_Material_
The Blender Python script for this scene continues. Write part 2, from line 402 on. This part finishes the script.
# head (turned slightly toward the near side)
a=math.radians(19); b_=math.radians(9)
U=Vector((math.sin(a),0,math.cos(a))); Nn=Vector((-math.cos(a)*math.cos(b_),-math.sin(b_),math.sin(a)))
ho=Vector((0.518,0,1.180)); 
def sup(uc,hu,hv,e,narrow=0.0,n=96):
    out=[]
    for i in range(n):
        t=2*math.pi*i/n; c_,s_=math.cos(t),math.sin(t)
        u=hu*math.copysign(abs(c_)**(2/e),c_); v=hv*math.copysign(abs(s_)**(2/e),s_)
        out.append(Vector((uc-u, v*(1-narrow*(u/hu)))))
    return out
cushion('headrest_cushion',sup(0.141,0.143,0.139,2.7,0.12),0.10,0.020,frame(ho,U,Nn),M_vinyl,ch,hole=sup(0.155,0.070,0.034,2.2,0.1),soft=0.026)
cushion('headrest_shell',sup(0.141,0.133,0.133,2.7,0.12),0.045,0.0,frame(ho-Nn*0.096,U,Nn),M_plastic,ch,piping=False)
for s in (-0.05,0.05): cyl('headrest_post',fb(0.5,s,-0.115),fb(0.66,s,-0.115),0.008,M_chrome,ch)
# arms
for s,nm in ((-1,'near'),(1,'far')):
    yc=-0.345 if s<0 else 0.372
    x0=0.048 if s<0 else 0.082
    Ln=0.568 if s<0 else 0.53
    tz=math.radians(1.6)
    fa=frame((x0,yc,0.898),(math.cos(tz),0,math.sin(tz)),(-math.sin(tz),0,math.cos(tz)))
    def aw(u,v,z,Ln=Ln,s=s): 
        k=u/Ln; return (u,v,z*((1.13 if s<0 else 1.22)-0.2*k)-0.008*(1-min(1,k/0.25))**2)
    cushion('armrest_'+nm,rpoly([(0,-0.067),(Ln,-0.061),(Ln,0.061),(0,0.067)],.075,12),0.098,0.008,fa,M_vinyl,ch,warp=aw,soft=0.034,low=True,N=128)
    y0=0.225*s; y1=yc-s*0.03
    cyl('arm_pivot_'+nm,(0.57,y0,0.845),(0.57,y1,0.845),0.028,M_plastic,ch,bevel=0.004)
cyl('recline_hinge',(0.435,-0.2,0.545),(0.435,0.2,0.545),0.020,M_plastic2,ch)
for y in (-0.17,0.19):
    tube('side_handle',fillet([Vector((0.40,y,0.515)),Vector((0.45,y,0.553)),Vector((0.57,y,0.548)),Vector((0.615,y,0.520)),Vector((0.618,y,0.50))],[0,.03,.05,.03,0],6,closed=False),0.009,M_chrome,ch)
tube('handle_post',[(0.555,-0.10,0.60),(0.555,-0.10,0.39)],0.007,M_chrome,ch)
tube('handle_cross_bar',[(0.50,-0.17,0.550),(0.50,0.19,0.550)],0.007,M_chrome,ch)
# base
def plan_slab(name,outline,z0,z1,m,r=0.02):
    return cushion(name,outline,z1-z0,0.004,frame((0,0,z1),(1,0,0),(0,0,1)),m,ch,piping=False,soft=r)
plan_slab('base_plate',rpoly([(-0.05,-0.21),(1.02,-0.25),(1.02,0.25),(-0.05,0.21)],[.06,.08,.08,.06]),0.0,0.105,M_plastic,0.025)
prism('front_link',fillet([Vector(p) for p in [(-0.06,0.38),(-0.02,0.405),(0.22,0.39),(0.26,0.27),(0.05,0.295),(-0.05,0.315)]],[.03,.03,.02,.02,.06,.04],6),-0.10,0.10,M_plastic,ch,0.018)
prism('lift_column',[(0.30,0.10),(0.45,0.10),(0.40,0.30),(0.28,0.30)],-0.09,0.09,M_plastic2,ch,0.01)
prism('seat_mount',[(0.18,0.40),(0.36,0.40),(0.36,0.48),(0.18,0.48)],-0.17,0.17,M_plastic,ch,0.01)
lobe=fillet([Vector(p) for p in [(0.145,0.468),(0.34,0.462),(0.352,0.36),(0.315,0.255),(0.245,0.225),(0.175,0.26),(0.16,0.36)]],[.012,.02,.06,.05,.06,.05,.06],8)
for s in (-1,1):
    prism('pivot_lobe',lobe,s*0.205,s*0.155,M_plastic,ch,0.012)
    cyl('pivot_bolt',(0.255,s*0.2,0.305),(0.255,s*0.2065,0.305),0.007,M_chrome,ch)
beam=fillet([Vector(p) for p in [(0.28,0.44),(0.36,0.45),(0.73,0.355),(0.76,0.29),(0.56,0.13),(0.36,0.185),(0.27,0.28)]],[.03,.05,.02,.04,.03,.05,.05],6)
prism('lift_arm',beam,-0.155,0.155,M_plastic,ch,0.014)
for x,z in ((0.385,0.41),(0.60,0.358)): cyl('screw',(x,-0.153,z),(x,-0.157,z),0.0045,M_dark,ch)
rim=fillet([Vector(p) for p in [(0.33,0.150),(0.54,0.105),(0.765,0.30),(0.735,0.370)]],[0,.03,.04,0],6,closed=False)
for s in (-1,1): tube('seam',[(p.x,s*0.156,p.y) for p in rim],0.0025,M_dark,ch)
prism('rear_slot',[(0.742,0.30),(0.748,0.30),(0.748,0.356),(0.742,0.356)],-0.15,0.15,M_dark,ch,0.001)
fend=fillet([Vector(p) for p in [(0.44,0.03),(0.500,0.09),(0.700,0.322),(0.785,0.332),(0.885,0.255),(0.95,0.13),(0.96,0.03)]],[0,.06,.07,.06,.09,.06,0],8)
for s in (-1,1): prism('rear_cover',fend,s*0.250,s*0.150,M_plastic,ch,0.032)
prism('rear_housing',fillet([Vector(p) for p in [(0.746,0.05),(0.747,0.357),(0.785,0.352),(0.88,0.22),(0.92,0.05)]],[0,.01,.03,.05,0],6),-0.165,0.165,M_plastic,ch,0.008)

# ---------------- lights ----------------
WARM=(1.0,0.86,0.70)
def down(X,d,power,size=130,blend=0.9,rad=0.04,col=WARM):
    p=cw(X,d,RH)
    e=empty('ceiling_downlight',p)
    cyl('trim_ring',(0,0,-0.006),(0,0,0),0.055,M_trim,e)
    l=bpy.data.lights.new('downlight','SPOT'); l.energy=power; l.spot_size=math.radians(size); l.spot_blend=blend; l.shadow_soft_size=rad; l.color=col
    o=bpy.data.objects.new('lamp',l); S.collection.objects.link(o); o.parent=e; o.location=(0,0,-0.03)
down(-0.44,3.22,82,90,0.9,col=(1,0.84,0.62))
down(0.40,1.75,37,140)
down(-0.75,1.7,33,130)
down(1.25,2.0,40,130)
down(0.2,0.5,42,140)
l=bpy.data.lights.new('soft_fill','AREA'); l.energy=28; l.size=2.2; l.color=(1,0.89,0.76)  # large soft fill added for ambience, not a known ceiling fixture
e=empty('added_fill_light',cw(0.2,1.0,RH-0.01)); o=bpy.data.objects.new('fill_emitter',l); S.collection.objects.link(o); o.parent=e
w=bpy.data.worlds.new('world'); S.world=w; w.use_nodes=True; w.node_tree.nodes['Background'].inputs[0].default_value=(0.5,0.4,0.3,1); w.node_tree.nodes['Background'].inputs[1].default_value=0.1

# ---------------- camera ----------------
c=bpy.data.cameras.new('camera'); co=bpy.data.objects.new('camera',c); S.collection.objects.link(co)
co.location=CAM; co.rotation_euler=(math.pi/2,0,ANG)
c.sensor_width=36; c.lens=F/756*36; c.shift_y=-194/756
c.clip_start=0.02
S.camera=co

_Written instruction_
Transcribe every line of the data, exactly as it stands.

_Correct result_
The Blender Python script for this scene continues. Write part 2, from line 402 on. This part finishes the script.
# head (turned slightly toward the near side)
a=math.radians(19); b_=math.radians(9)
U=Vector((math.sin(a),0,math.cos(a))); Nn=Vector((-math.cos(a)*math.cos(b_),-math.sin(b_),math.sin(a)))
ho=Vector((0.518,0,1.180)); 
def sup(uc,hu,hv,e,narrow=0.0,n=96):
    out=[]
    for i in range(n):
        t=2*math.pi*i/n; c_,s_=math.cos(t),math.sin(t)
        u=hu*math.copysign(abs(c_)**(2/e),c_); v=hv*math.copysign(abs(s_)**(2/e),s_)
        out.append(Vector((uc-u, v*(1-narrow*(u/hu)))))
    return out
cushion('headrest_cushion',sup(0.141,0.143,0.139,2.7,0.12),0.10,0.020,frame(ho,U,Nn),M_vinyl,ch,hole=sup(0.155,0.070,0.034,2.2,0.1),soft=0.026)
cushion('headrest_shell',sup(0.141,0.133,0.133,2.7,0.12),0.045,0.0,frame(ho-Nn*0.096,U,Nn),M_plastic,ch,piping=False)
for s in (-0.05,0.05): cyl('headrest_post',fb(0.5,s,-0.115),fb(0.66,s,-0.115),0.008,M_chrome,ch)
# arms
for s,nm in ((-1,'near'),(1,'far')):
    yc=-0.345 if s<0 else 0.372
    x0=0.048 if s<0 else 0.082
    Ln=0.568 if s<0 else 0.53
    tz=math.radians(1.6)
    fa=frame((x0,yc,0.898),(math.cos(tz),0,math.sin(tz)),(-math.sin(tz),0,math.cos(tz)))
    def aw(u,v,z,Ln=Ln,s=s): 
        k=u/Ln; return (u,v,z*((1.13 if s<0 else 1.22)-0.2*k)-0.008*(1-min(1,k/0.25))**2)
    cushion('armrest_'+nm,rpoly([(0,-0.067),(Ln,-0.061),(Ln,0.061),(0,0.067)],.075,12),0.098,0.008,fa,M_vinyl,ch,warp=aw,soft=0.034,low=True,N=128)
    y0=0.225*s; y1=yc-s*0.03
    cyl('arm_pivot_'+nm,(0.57,y0,0.845),(0.57,y1,0.845),0.028,M_plastic,ch,bevel=0.004)
cyl('recline_hinge',(0.435,-0.2,0.545),(0.435,0.2,0.545),0.020,M_plastic2,ch)
for y in (-0.17,0.19):
    tube('side_handle',fillet([Vector((0.40,y,0.515)),Vector((0.45,y,0.553)),Vector((0.57,y,0.548)),Vector((0.615,y,0.520)),Vector((0.618,y,0.50))],[0,.03,.05,.03,0],6,closed=False),0.009,M_chrome,ch)
tube('handle_post',[(0.555,-0.10,0.60),(0.555,-0.10,0.39)],0.007,M_chrome,ch)
tube('handle_cross_bar',[(0.50,-0.17,0.550),(0.50,0.19,0.550)],0.007,M_chrome,ch)
# base
def plan_slab(name,outline,z0,z1,m,r=0.02):
    return cushion(name,outline,z1-z0,0.004,frame((0,0,z1),(1,0,0),(0,0,1)),m,ch,piping=False,soft=r)
plan_slab('base_plate',rpoly([(-0.05,-0.21),(1.02,-0.25),(1.02,0.25),(-0.05,0.21)],[.06,.08,.08,.06]),0.0,0.105,M_plastic,0.025)
prism('front_link',fillet([Vector(p) for p in [(-0.06,0.38),(-0.02,0.405),(0.22,0.39),(0.26,0.27),(0.05,0.295),(-0.05,0.315)]],[.03,.03,.02,.02,.06,.04],6),-0.10,0.10,M_plastic,ch,0.018)
prism('lift_column',[(0.30,0.10),(0.45,0.10),(0.40,0.30),(0.28,0.30)],-0.09,0.09,M_plastic2,ch,0.01)
prism('seat_mount',[(0.18,0.40),(0.36,0.40),(0.36,0.48),(0.18,0.48)],-0.17,0.17,M_plastic,ch,0.01)
lobe=fillet([Vector(p) for p in [(0.145,0.468),(0.34,0.462),(0.352,0.36),(0.315,0.255),(0.245,0.225),(0.175,0.26),(0.16,0.36)]],[.012,.02,.06,.05,.06,.05,.06],8)
for s in (-1,1):
    prism('pivot_lobe',lobe,s*0.205,s*0.155,M_plastic,ch,0.012)
    cyl('pivot_bolt',(0.255,s*0.2,0.305),(0.255,s*0.2065,0.305),0.007,M_chrome,ch)
beam=fillet([Vector(p) for p in [(0.28,0.44),(0.36,0.45),(0.73,0.355),(0.76,0.29),(0.56,0.13),(0.36,0.185),(0.27,0.28)]],[.03,.05,.02,.04,.03,.05,.05],6)
prism('lift_arm',beam,-0.155,0.155,M_plastic,ch,0.014)
for x,z in ((0.385,0.41),(0.60,0.358)): cyl('screw',(x,-0.153,z),(x,-0.157,z),0.0045,M_dark,ch)
rim=fillet([Vector(p) for p in [(0.33,0.150),(0.54,0.105),(0.765,0.30),(0.735,0.370)]],[0,.03,.04,0],6,closed=False)
for s in (-1,1): tube('seam',[(p.x,s*0.156,p.y) for p in rim],0.0025,M_dark,ch)
prism('rear_slot',[(0.742,0.30),(0.748,0.30),(0.748,0.356),(0.742,0.356)],-0.15,0.15,M_dark,ch,0.001)
fend=fillet([Vector(p) for p in [(0.44,0.03),(0.500,0.09),(0.700,0.322),(0.785,0.332),(0.885,0.255),(0.95,0.13),(0.96,0.03)]],[0,.06,.07,.06,.09,.06,0],8)
for s in (-1,1): prism('rear_cover',fend,s*0.250,s*0.150,M_plastic,ch,0.032)
prism('rear_housing',fillet([Vector(p) for p in [(0.746,0.05),(0.747,0.357),(0.785,0.352),(0.88,0.22),(0.92,0.05)]],[0,.01,.03,.05,0],6),-0.165,0.165,M_plastic,ch,0.008)

# ---------------- lights ----------------
WARM=(1.0,0.86,0.70)
def down(X,d,power,size=130,blend=0.9,rad=0.04,col=WARM):
    p=cw(X,d,RH)
    e=empty('ceiling_downlight',p)
    cyl('trim_ring',(0,0,-0.006),(0,0,0),0.055,M_trim,e)
    l=bpy.data.lights.new('downlight','SPOT'); l.energy=power; l.spot_size=math.radians(size); l.spot_blend=blend; l.shadow_soft_size=rad; l.color=col
    o=bpy.data.objects.new('lamp',l); S.collection.objects.link(o); o.parent=e; o.location=(0,0,-0.03)
down(-0.44,3.22,82,90,0.9,col=(1,0.84,0.62))
down(0.40,1.75,37,140)
down(-0.75,1.7,33,130)
down(1.25,2.0,40,130)
down(0.2,0.5,42,140)
l=bpy.data.lights.new('soft_fill','AREA'); l.energy=28; l.size=2.2; l.color=(1,0.89,0.76)  # large soft fill added for ambience, not a known ceiling fixture
e=empty('added_fill_light',cw(0.2,1.0,RH-0.01)); o=bpy.data.objects.new('fill_emitter',l); S.collection.objects.link(o); o.parent=e
w=bpy.data.worlds.new('world'); S.world=w; w.use_nodes=True; w.node_tree.nodes['Background'].inputs[0].default_value=(0.5,0.4,0.3,1); w.node_tree.nodes['Background'].inputs[1].default_value=0.1

# ---------------- camera ----------------
c=bpy.data.cameras.new('camera'); co=bpy.data.objects.new('camera',c); S.collection.objects.link(co)
co.location=CAM; co.rotation_euler=(math.pi/2,0,ANG)
c.sensor_width=36; c.lens=F/756*36; c.shift_y=-194/756
c.clip_start=0.02
S.camera=co